A empresa, que é proprietária do
terreno e luta na justiça para iniciar a construção de um condomínio de luxo
com cerca de 1,6 mil unidades habitacionais, diz que a cerca serve para “evitar
o avanço do desmatamento do local e da caça dos animais silvestres”.
Representantes do Ministério
Público Federal (MPF) estiveram no local e encontraram os indígenas abalados,
mas firmes na vontade de permanecer na área que abriga um sítio arqueológico
pré-colonial que atesta a ocupação pelos guaranis.
Retomada em área de disputa
judicial
Antes de ocuparem, em julho de
2017, os guaranis solicitaram ao MPF um grupo de estudos para demarcação da
terra. Com isso, explica Carmem Guardiola, pesquisadora associada ao Núcleo de
antropologia das sociedades Indígenas e Tradicionais da UFRGS (NIT), o caso
aguarda na alçada federal.
“A Ponta do Arado fica em área
considerada rural pela prefeitura mas que, em virtude do megaprojeto da
empresa, através de uma manipulação no legislativo, passou a ser uma área
urbana para poder receber o condomínio. Quando os guaranis chegaram ali, já
haviam muitos conflitos entre o setor imobiliário e a comunidade e
ambientalistas”, afirma a pesquisadora.
Em 2015, uma iniciativa do então
prefeito de Porto Alegre, José Fortunati (PDT), modificou o plano diretor da
cidade e retirou da área rural parte do bairro Belém Novo, no extremo sul da
capital gaúcha. A medida favorecia a implementação do Condomínio Fazenda Arado
Velho e foi feita a toque de caixa, sem a realização de audiência pública, como
exige a Constituição Estadual.
Megaprojeto tem alto custo
ambiental
Roberto Liebgott, coordenador do
Conselho Indigenista Missionário-Regional Sul (CIMI-SUL), aponta que a manobra
que alterou o plano diretor foi contestada pelo Ministério Público Estadual
(MPE) e o projeto está embargado por uma liminar concedida em 2017, que
suspendeu as alterações da lei. “O local é rico em biodiversidade, rico em
águas, ali há matas ciliares importantes, enfim, toda uma composição ambiental
muito importante naquela região e que é foco de luta dos movimentos
ambientalistas há anos. Se o condomínio acontecer vai causar uma enorme
devastação”, avalia Liebgott.
Juridicamente, é um caso
truncado, que aguarda decisão de um pedido de transferência da competência do
processo da justiça estadual para a justiça federal, por se tratar de demanda
indígena, de responsabilidade da União. A empresa conseguiu liminar impedindo a
entrada dos indígenas em seu território, confinando-os na orla, mas teve negado
o pedido de reintegração de posse.
“Enquanto o processo está parado
ninguém pode nem consegue dizer nada”, comenta Guardiola. “Quando fomos
conversar com o procurador, eu disse que os caminhos judiciais existem e devem
acontecer, e estão sendo percorridos. Mas e para hoje, no mundo real, que segurança
os indígenas têm ao voltar para casa? Nenhuma!”, conclui a pesquisadora.
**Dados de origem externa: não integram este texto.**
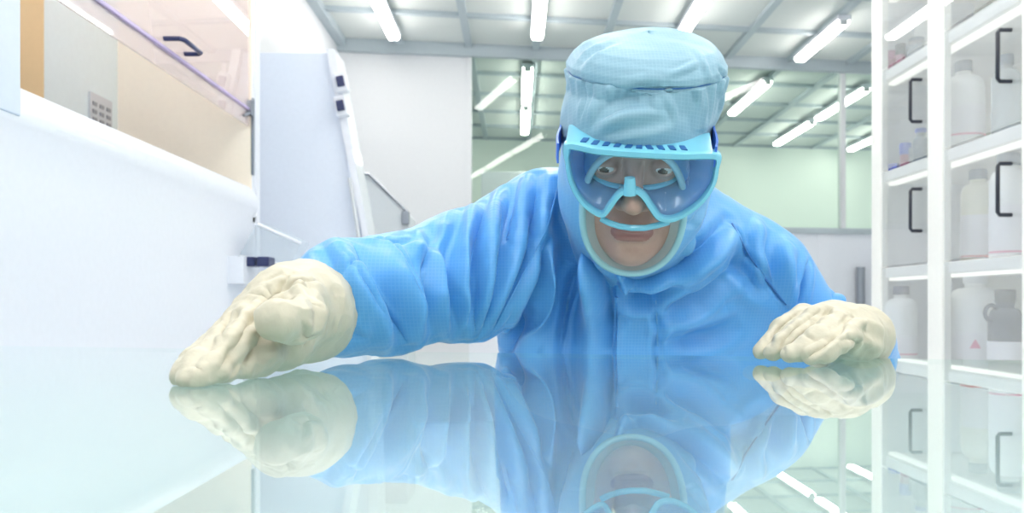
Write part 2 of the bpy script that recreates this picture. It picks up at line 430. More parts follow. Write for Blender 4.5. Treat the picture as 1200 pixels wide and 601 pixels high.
def bottle_prof(R, H, neck, shoulder=.78, capz=.9):
    z1, z2 = H*shoulder, H*capz
    pr = [(R*.92, 0), (R, .008)]
    pr += [(R, z1*.55), (R, z1-.03)]
    for i in range(1, 7):
        a = i/6*PI/2
        pr.append((neck+(R-neck)*math.cos(a)**.8 if i < 6 else neck, z1-.03+(z2-.02-z1+.03)*math.sin(a)))
    pr.append((neck, z2))
    return pr
def bottle(px, dx, z, R, H, mb, mc, label, neck=None, lab=None, mark=None, group=None, cat='bottle', sq=False, capr=1.15):
    """stands on shelf height z, dx behind the cabinet front, in the direction px"""
    X = CX+dx; Y = X/((px-VX)/1000)
    neck = neck or R*.33
    t = thing('reagent_bottle', label, cat, (X, Y, z), group)
    n = 28
    MB().lathe(bottle_prof(R, H, neck), n=n).build('bottle_body', M[mb], t, smooth=True)
    MB().lathe([(neck*capr, H*.885), (neck*capr*1.03, H*.89), (neck*capr*1.03, H*.985), (neck*capr*.93, H)], n=n).build('cap', M[mc], t, smooth=True)
    if lab:
        z0, z1 = lab
        pr = [(R*1.006, H*z0), (R*1.012, H*z0+.001), (R*1.012, H*z1-.001), (R*1.006, H*z1)]
        l = MB().lathe(pr, n=n).build('paper_label', M['label'], t, smooth=True)
        if mark:
            a = math.atan2(-Y, -X)
            dirv = Vector((math.cos(a), math.sin(a), 0)); sd = Vector((-dirv.y, dirv.x, 0))
            mbm = MB(); o = dirv*(R*1.012+.001)
            if mark == 'triangle':
                zc = H*(z0*.35+z1*.65); pts = [o+sd*-.018+Vector((0, 0, zc-.016)), o+sd*.018+Vector((0, 0, zc-.016)), o+Vector((0, 0, zc+.018))]
                vs = [mbm.bm.verts.new(p) for p in pts]+[mbm.bm.verts.new(p+dirv*.002) for p in pts]
                mbm.bm.faces.new(vs[:3]); mbm.bm.faces.new(vs[3:])
                for i in range(3): mbm.bm.faces.new((vs[i], vs[(i+1) % 3], vs[3+(i+1) % 3], vs[3+i]))
                mbm.build('warning_mark', M['labelpink'], l)
            else:
                pr = [(R*1.013, H*z0+.004), (R*1.016, H*z0+.005), (R*1.016, H*z0+.009), (R*1.013, H*z0+.01)]
                MB().lathe(pr, n=n).build('print_band', M[mark], l, smooth=True)
    return t
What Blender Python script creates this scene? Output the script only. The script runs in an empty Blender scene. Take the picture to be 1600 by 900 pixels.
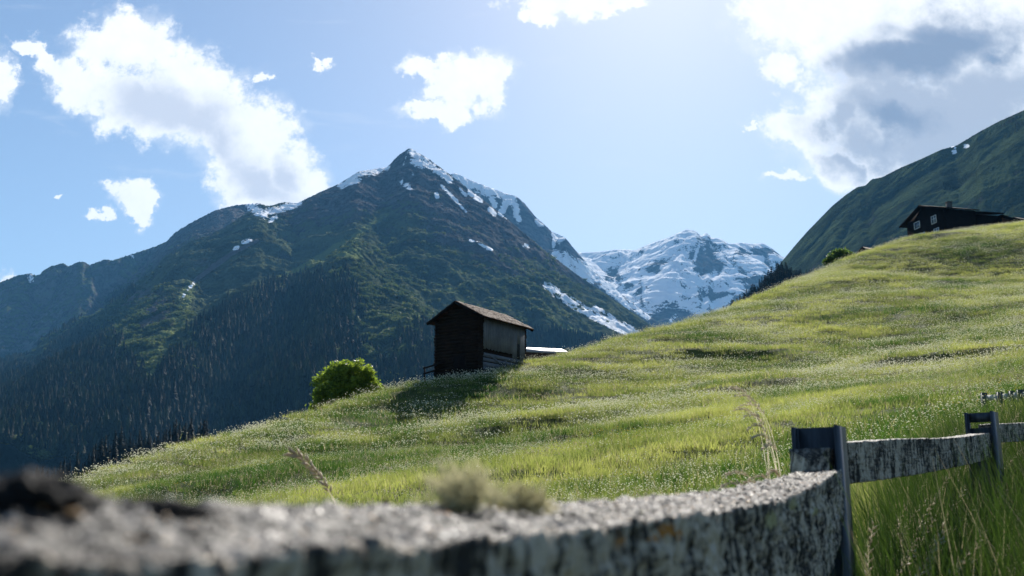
import bpy, math, random
import numpy as np
from mathutils import Vector, Matrix

sc = bpy.context.scene
COL = sc.collection
R = math.radians
rng = np.random.default_rng(7)
random.seed(7)

# ---------------------------------------------------------------- camera
FOC, PITCH = 35.0, 12.08
F = 1600 * FOC / 36.0
ct, st = math.cos(R(PITCH)), math.sin(R(PITCH))
cam_d = bpy.data.cameras.new('camera')
cam = bpy.data.objects.new('camera', cam_d); COL.objects.link(cam)
cam_d.lens = FOC; cam_d.sensor_width = 36; cam_d.clip_start = 0.02; cam_d.clip_end = 60000
cam.rotation_euler = (R(90 + PITCH), 0, 0)
cam_d.dof.use_dof = True; cam_d.dof.focus_distance = 10.5; cam_d.dof.aperture_fstop = 5.8
cam_d.dof.aperture_blades = 0
sc.camera = cam

# ---------------------------------------------------------------- light
SUN_AZ, SUN_EL = 10.0, 35.5           # azimuth to the right of +Y, elevation
sd = bpy.data.lights.new('sun', 'SUN'); sun = bpy.data.objects.new('sun', sd); COL.objects.link(sun)
sd.energy = 5.0; sd.angle = R(0.53); sd.color = (1, .94, .85)
sun.rotation_euler = Vector((math.sin(R(SUN_AZ)) * math.cos(R(SUN_EL)), math.cos(R(SUN_AZ)) * math.cos(R(SUN_EL)),
                             math.sin(R(SUN_EL)))).to_track_quat('Z', 'Y').to_euler()
sc.view_settings.view_transform = 'Standard'; sc.view_settings.look = 'None'
sc.view_settings.exposure = 1.18; sc.view_settings.gamma = 1; sc.view_settings.use_curve_mapping = False
sc.cycles.max_bounces = 7; sc.cycles.diffuse_bounces = 3; sc.cycles.transmission_bounces = 4
sc.cycles.transparent_max_bounces = 6; sc.cycles.volume_bounces = 0; sc.cycles.glossy_bounces = 2
sc.cycles.use_denoising = True
sc.cycles.sample_clamp_indirect = 6


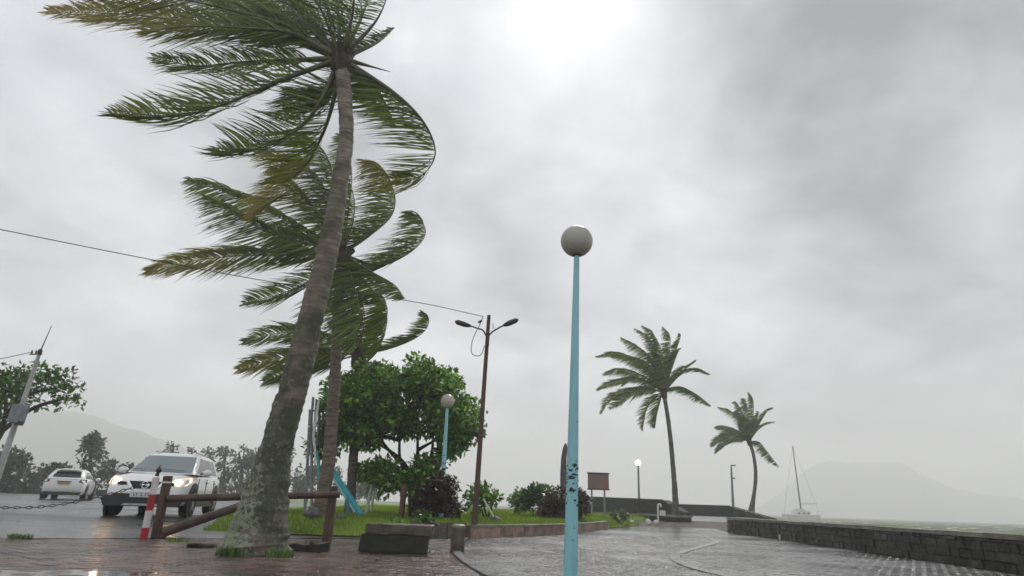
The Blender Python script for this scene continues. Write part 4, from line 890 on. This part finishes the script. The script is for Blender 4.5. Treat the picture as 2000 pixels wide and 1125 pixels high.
MB().tube([a-Vector((0, 0, .02)), a+Vector((0, 0, .34))], [.13, .11], 8).build('shaft', M['concrete'], t); MB().box(a+Vector((0, 0, .39)), (.3, .3, .08), jit=.01).build('cap', M['concrete'], t)
for px, py, Yq, lab in ((600, 996, 19, 'small white stone on the grass left of the dark boulder'), (1235, 1020, 32, 'small white stone at the far promenade edge below the lit lamp'), (1266, 1018, 32, 'taller white marker stone right of the lit lamp'), (1281, 1020, 32, 'second white marker stone right of the lit lamp')):
    a = at(px, py, Yq); a.z = gz(a.x, a.y)*.3 if Yq == 32 else .33; MB().sphere(a+Vector((0, 0, .08)), .11 if 'taller' not in lab else .14, 10, 7, sq=(1, .8, 1.2 if 'marker' in lab else .6), lump=.3).build('white_stone', M['white_paint'], smooth=60, label=lab, cat='stone')
# white bent pipe and box near the palm bed
a = at(1285, 1010, 33.5); a.z = .1; t = thing('water_standpipe', a, 'white bent standpipe with small white box left of the far palm', 'standpipe')
MB().tube(crom([a, at(1285, 990, 33.5), at(1287, 985, 33.5), at(1290, 986, 33.5), at(1291, 990, 33.5)], 5), .05, 8).build('pipe', M['white_paint'], t, smooth=60); MB().box(at(1294, 1002, 33.5), (.28, .2, .26)).build('meter_box', M['white_paint'], t)
# obelisk behind the big lamp
a = at(1102, 948, 26.5); bz = a.copy(); bz.z = .35; t = thing('stone_obelisk', bz, 'dark narrow standing stone rising behind the turquoise lamp post', 'monument')
r0 = .2; MB().tube([bz, at(1100, 925, 26.5), at(1101, 895, 26.5), at(1104, 875, 26.5), at(1105, 866, 26.5)], [.2, .14, .13, .12, .04], 7, wob=.3).build('shaft', M['rock'], t, smooth=30)
MB().box(bz+Vector((0, 0, .15)), (.8, .8, .3)).build('plinth', M['rock'], t)
# brown signboard
Ys = 34; a = at(1169, 1000, Ys); a.z = .1; t = thing('notice_board', a, 'faded brown notice board on two thin posts right of the turquoise lamp', 'signboard')
for x in (1156, 1181):
    q = at(x, 1005, Ys); q.z = .1; MB().tube([q, at(x-.5, 950, Ys)], .05, 8).build('post', M['grey_metal'], t)
c_ = at(1168.5, 940, Ys-.08); w_ = 41/1150*depth(c_); h_ = 30/1150*depth(c_)
MB().box(c_, (w_, .06, h_), M3=Matrix.Rotation(ROLL*.0, 3, 'Y')).build('panel', M['sign'], t)
for s in (-1, 1): MB().box(c_+Vector((0, -.02, s*h_/2)), (w_+.06, .1, .07)).build('frame', M['fibre'], t)
# distant lamp, two arms
a = at(1432, 985, 52); a.z = .8; t = thing('street_lamp', a, 'distant thin grey lamp post with two short arms between the far palms', 'street lamp')
MB().tube([at(1432, 990, 52), at(1428, 911, 52)], [.11, .07], 8).build('pole', M['grey_metal'], t); MB().box(at(1432, 909, 52), (.4, .15, .1)).build('lamp_head', M['grey_metal'], t); MB().box(at(1432, 934, 52), (.34, .12, .1)).build('bracket', M['grey_metal'], t)

# little white pipe end on sea wall
a = at(1522, 1044, 18.0)
MB().tube([a, a+Vector((0, 0, -.14))], .022, 8).build('drain_pipe', M['white_paint'], label='short white drain pipe on the face of the sea wall', cat='pipe')

# ------------------------------------------------------------------ boats
def boat():
    Yb = 150; c = at(1567, 1006, Yb); c.z = -.75; t = thing('sailboat', c, 'white sailboat with tilted bare mast moored beyond the sea wall', 'boat')
    K = 2.0; L_ = 4.3*K; b = MB(); rings = []
    for i in range(11):
        f = i/10; x = (f-.5)*L_; w = K*(.85*math.sin(math.pi*min(1, .25+f*.75))**.7*(1 if f < .95 else .5) + .02); dk = K*(.75+.15*abs(f-.4)*2)
        rings.append([(x, -w, dk), (x, -w*.9, .3), (x, -w*.3, -.15), (x, w*.3, -.15), (x, w*.9, .3), (x, w, dk)])
    for r in rings: b.v += [c+Vector(p) for p in r]
    for i in range(10):
        for k in range(6): a = i*6+k; e = i*6+(k+1) % 6; b.f.append((a, e, e+6, a+6))
    b.f.append(tuple(range(6))); b.f.append(tuple(range(60, 66))[::-1]); b.build('hull', M['white_paint'], t, smooth=40)
    MB().box(c+K*Vector((-.1, 0, .98)), (1.9*K, 1.0*K, .5*K)).box(c+K*Vector((-.3, 0, 1.3)), (1.0*K, .8*K, .35*K)).build('cabin', M['white_paint'], t)
    for x in (-.6, 0, .5): MB().box(c+K*Vector((x, -.51, .98)), (.25*K, .04, .16*K)).build('porthole', M['dark_glass'], t)
    m0 = at(1563, 985, Yb); m1 = at(1548, 871, Yb); MB().tube([Vector((m0.x, m0.y, c.z+1)), m0, m1], [.2, .18, .1], 8).build('mast', M['iron'], t, smooth=60)
    for q in ((-2.2, .8), (2.2, .9)): MB().tube([m1, c+K*Vector((q[0], 0, q[1]))], .025, 4).build('stay', M['grey_metal'], t)
    MB().tube([m0+Vector((0, 0, .1)), m0+Vector((4.0, 0, .3))], .16, 6).build('boom', M['white_paint'], t)
    MB().tube([c+K*Vector((2.1, -.6, .8)), c+K*Vector((2.1, -.6, 1.3)), c+K*Vector((2.1, .6, 1.3)), c+K*Vector((2.1, .6, .8))], .05, 6).build('pulpit_rail', M['white_paint'], t)
    Yd = 60; c2 = at(1568, 1012, Yd); c2.z = -.45; b = MB()
    for i in range(9):
        f = i/8; x = (f-.5)*1.9; w = .4*math.sin(math.pi*(.12+f*.8))+.02; b.v += [c2+Vector(p) for p in ((x, -w, .5+.15*abs(f-.5)), (x, -w*.6, .05), (x, w*.6, .05), (x, w, .5+.15*abs(f-.5)), (x, w*.85, .45), (x, 0, .25), (x, -w*.85, .45))]
    for i in range(8):
        for k in range(7): a = i*7+k; e = i*7+(k+1) % 7; b.f.append((a, e, e+7, a+7))
    b.f.append(tuple(range(7))); b.f.append(tuple(range(56, 63))[::-1]); b.build('dinghy', M['moss_dark'], smooth=40, label='small dark dinghy floating in front of the white sailboat', cat='boat')
boat()

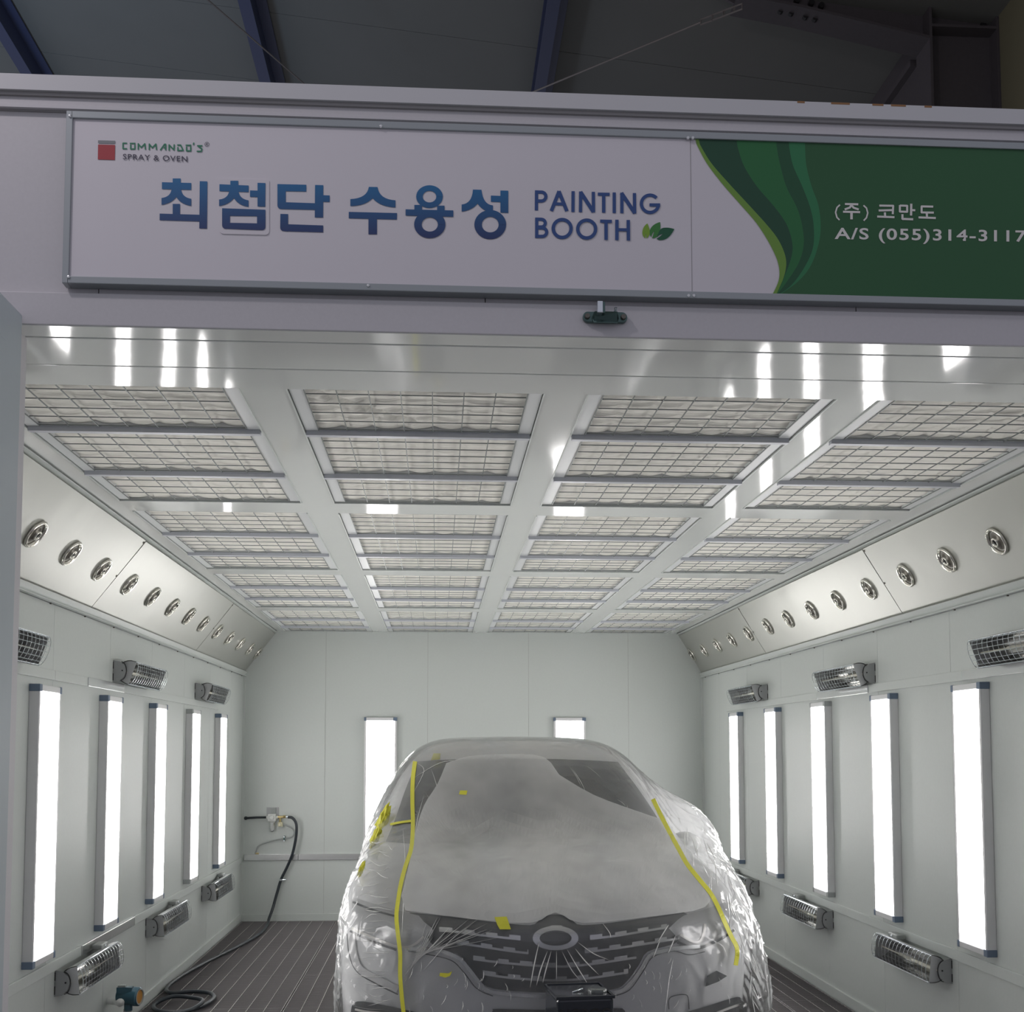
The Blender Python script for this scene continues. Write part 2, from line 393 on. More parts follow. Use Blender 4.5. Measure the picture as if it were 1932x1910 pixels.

Demarcação na mão dos ruralistas
Em sua primeira medida como
presidente, Bolsonaro retirou da Fundação Nacional do Índio (Funai) a
atribuição de demarcar terras indígenas e a passou para o Ministério da
Agricultura, comandado por Tereza Cristina (DEM). A ministra, deputada
conhecida como “musa do veneno”, liderou a frente parlamentar da agropecuária
em 2018. A
Funai, esvaziada, passou para o Ministério da Mulher, Família e Direitos Humanos,
da ministra Damares Alves. Esta, por sua vez, é acusada de levar sua filha
adotiva irregularmente da sua família biológica, da aldeia Kamayurá, reserva do
Xingu, no Mato Grosso.
No Twitter, Bolsonaro afirmou que
vai “integrar” indígenas ao que chama de “o Brasil de verdade”. “Mais de 15% do
território nacional é demarcado como terra indígena e quilombolas. Menos de um
milhão de pessoas vivem nestes lugares isolados do Brasil de verdade,
exploradas e manipuladas por ONGs”, publicou na rede social.
Para o coordenador do CIMI-SUL,
além desse discurso de integração que vai na contramão de toda luta histórica
dos povos originários no Brasil, há o discurso religioso fundamentalista “que
rompe com qualquer perspectiva do direito à diferença, de que os povos possam
se manifestar de acordo com seus costumes e crenças”.
Ainda segundo ele, o cenário
fortalece grupos econômicos que historicamente se colocam contra os direitos
indígenas: “O estado acabava exercendo uma certa fiscalização para que esses
setores não extrapolassem, impedindo a invasão e depredação sistemática das
terras indígenas. Agora, passa a se a dar um aval para que esses setores
retomem sua saga expansionista”.
“É um retrocesso ao tempo da
ditadura, de um tempo em que o estado tentava aniquilar a cultura indígena. Não
estamos otimistas, mas os indígenas estão se organizando, estão usando o
caminho judicial, seguindo as leis da constituição que eles conquistaram”,
desabafa Guardiola, recordando que a organização dos indígenas e o auxílio de
apoiadores é o que tem garantido o mínimo de segurança na retomada na Ponta do
Arado.
Modo de vida indígena cura o meio
ambiente
Um estudo lançado em 2015 pelo
Instituto de Pesquisa Ambiental da Amazônia (Ipam) demonstra a relação benéfica
dos indígenas com as florestas, na preservação do clima e do meio ambiente.
Dados entre o período de 2000
a 2014 apontam uma taxa de desmatamento de 2% em terras
indígenas. Nas áreas de entorno, não protegidas pelo modo de vida tradicional,
o desmatamento superou os 19%.
“A importância dos povos
indígenas para a preservação ambiental é evidente quando você verifica hoje o
mapa do Brasil. As áreas que ainda são preservadas, embora já sejam objeto de
invasão, são terras indígenas ou quilombolas, especialmente no Amazonas, mas
mesmo aqui nas regiões Sul e Sudeste”, comenta Liebgott. “Há uma composição de
interesse humano e também cosmológico que compõe a existência dos povos
indígenas. A vida humana interage com todos os seres da terra e também com
seres espirituais. Por isso, não se dão bem com grandes lavouras nem com áreas
degradadas”, explica.
“É um modo avesso ao capitalismo,
o modo tradicional”, afirma a pesquisadora do NIT. “Por isso, ele de fato faz
com que o meio ambiente fique preservado. E os guaranis são um povo de mato,
que normalmente fica perto do urbano, mas não muito, circulando entre aldeias.
Em outro tempo, tinham liberdade de caminhar pelo território com todos os
elementos cosmológicos necessários para viverem felizes. No mundo guarani não
existe cerca, não existe propriedade”, conclui Guardiola.